Ignatius Kaigama, the Catholic Archbishop of Jos and president of the Nigerian Bishops Conference, has previously accused the West of ignoring the threat of the Islamist militant group, after the group was reported to be responsible for the slaughter of up to 2,000 people in an attack on the border town on Baga earlier this month.

Speaking to the BBC, Archbishop Kaigama has now called for Nigeria's fight against the militant group to receive the same reaction from the international community as France had seen following the attacks in Paris.

He said: "We need that spirit to be spread around.

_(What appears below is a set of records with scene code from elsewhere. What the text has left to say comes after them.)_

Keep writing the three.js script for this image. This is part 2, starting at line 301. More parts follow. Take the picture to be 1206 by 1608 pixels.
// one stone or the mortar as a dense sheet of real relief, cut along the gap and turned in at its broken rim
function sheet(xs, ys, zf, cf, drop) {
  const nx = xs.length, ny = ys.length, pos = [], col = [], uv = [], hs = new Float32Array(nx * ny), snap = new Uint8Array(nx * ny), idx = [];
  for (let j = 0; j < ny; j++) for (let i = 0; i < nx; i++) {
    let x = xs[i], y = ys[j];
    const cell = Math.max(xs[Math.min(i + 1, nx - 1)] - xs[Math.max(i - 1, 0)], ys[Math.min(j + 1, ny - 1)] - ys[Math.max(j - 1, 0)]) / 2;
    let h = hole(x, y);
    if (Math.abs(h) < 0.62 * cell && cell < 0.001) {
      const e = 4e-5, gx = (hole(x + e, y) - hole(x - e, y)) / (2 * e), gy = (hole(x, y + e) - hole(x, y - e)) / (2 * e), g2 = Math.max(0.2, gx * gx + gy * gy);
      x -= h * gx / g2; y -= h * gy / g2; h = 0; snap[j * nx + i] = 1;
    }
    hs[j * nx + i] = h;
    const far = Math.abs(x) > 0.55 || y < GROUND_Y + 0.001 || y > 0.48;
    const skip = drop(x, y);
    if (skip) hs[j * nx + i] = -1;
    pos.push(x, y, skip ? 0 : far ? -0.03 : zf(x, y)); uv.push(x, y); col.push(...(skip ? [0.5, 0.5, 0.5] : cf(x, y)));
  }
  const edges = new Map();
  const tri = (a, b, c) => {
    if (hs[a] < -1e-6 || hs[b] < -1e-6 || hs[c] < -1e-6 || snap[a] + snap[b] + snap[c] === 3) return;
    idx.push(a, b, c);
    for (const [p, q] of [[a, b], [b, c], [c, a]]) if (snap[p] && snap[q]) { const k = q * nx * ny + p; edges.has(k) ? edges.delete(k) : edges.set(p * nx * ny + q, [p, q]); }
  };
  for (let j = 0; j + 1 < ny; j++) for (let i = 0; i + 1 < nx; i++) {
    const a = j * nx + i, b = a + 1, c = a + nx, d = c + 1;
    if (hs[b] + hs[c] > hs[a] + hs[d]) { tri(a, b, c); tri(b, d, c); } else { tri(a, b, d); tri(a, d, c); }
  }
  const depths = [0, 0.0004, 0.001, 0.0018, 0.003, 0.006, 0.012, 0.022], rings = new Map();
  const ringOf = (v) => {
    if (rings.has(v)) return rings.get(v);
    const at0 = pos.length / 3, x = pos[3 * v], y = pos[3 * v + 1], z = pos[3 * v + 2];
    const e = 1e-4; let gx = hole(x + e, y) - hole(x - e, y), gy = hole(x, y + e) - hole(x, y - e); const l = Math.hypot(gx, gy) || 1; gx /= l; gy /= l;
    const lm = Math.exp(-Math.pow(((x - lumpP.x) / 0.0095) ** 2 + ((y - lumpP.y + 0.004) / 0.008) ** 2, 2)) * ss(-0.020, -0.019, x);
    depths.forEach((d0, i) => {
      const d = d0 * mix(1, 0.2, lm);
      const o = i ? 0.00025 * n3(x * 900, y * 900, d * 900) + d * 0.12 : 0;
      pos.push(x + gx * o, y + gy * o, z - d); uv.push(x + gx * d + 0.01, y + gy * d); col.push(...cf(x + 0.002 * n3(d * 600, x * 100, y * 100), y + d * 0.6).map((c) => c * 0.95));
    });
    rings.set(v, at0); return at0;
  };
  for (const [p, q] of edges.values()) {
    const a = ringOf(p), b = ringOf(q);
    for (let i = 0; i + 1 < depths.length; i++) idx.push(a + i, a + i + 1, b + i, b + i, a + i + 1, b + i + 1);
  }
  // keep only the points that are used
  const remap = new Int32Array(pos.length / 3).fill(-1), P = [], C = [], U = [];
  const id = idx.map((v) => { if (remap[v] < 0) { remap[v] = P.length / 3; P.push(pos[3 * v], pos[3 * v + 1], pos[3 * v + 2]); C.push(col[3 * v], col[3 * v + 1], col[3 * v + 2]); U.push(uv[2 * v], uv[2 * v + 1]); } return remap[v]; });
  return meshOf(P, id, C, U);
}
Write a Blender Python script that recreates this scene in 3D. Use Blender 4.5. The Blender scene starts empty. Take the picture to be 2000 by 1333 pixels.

Not just when it [an attack] happens in Europe, but when it happens in Nigeria, in Niger, in Cameroon."

He added "international resources" must be mobilised to "face or confront the people who bring such sadness to many families."

Soldiers walking in the street in the remote northeast town of Baga, Borno State

His comments have been reported as the United Nations today called on Nigeria to restore law and order and investigate the "mass killing" blamed on Boko Haram.

Nigeria's military yesterday said at least 150 people had been killed in the attack on the northeastern town of Baga this month.

The UN human rights office however noted there had been "wildly differing" accounts, with a number of reports suggesting the death toll was as high as 2,000.

A spokesman for poorly armed civilians in a defence group which fights Boko Haram meanwhile, has told The Associated Press that civilian fighters gave up trying to count all the bodies, describing the "human carnage" as "enormous."

Amnesty International has labelled the incident in Baga as Boko Haram's deadliest massacre yet, while survivors have described days of relentless violence in which, one witness said, some people were slaughtered "like insects".

Yahaya Takakumi, a 55-year-old farmer, said he escaped from Baga with one of his wives, but did not know where four of his children, his second wife and elder brother were.

He told Nigeria's Premium Times: "We saw dead bodies especially, on the islands of Lake Chad where fishermen had settled.

Baga is said to have been all but destroyed in the Boko Haram attack

"Several persons were killed there like insects."

The military of Nigeria is fighting to reclaim Baga from the Sunni Muslim militants, who want to establish an Islamic state in northern Nigeria.

Last week however, Archbishop Kaigama told The Independent on Sunday that the West must act before the militants' power grew to stretch beyond Nigeria's borders.

He also said the Nigerian government was "dilly dallying" and needed to improve its effectiveness against the militant group.